A drawing by George Chinnery, from the Geographical Society of Lisbon
Further details of the voyage are unknown, but the men did honour their promise. The hermitage was built in 1622, and became the residence of a small group of Augustinians. It was never a large monastery. Only the Jesuits had a substantial presence in Macau, but they were expelled in 1762 as part of the Portuguese government’s attack on the Jesuit Order. They were allowed to return in 1862 to conduct St Joseph’s College, which they had built in 1730, but they were again expelled in 1870. In 1834, more than two centuries after the hermitage was built, the Catholic Orders were struggling to maintain a presence in Macau. The Augustinians had four monks, the Dominicans three and the Capuchins three, who were in charge of 37 nuns.[7]
The Penha Chapel about 1837, soon after it was rebuilt following the destruction of the original building by a typhoon in September 1831. A drawing by George Chinnery, from the collection of Toyo Bunko.
That year, the Augustinians were also expelled, as a result of a civil war in Portugal between conservative and liberal factions. That brought to an end the hermitage established by the merchants delivered from the jaws of death more than two centuries before.
[1] Translated from the documents transcribed in the ‘Memoria sobre ermida da Penha de França’ (‘Memorial on the hermitage of Penha of France’), first printed in the Macaista Imparcial Vol. 1, no. 33 (29 September 1836), pp. 131-134, and reprinted with notes and annotations in the Boletim Eclesiastico da diocese de Macau, May 1937, pp. 816-822.
[2] C.R. Boxer, The Great Ship from Amacon: Annals of Macao and the old Japan trade, 1555-1640, Centro de Estudos Histόricos Ultramarinos, Lisbon, 1959, pp. 314-315.
[3] A very popular invocation of the Virgin with Portuguese sailors at this period.
[4] The hermitage was duly built and the first mass celebrated there in April 1623.
[5] The habit of making such vows in an emergency was one of long-standing among Portuguese sea-farers.

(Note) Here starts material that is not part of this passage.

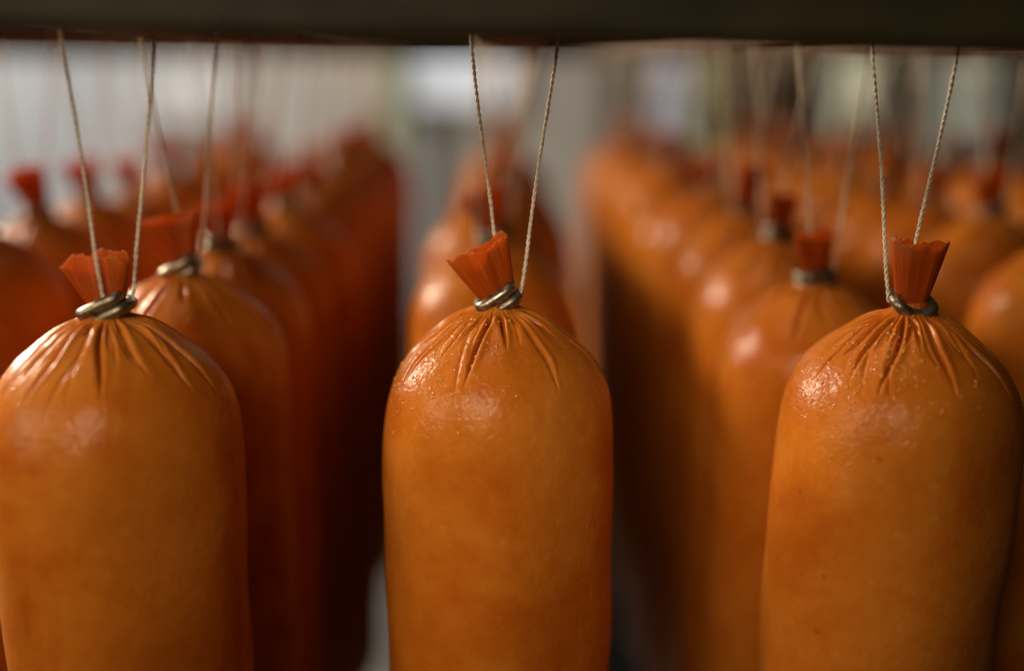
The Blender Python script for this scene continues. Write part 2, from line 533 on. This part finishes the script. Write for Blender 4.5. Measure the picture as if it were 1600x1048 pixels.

It was legislated for in the Regimentos or standing-instructions issued to the pursers of all outward-bound East-Indiamen. Cf. ‘The naval and colonial papers of Dom António de Ataide’, in the Harvard Library Bulletin, Vol. V (1951), p. 36.
[6] His name is given as Bartolomeu Fragozo in the list of signatures below and in the other documents annexed to this ‘Memoria’.
[7] These were the figures given by an American Protestant missionary, Elijah Bridgman, in the Chinese Repository, vol. 3, no. 7, November 1834, p. 299.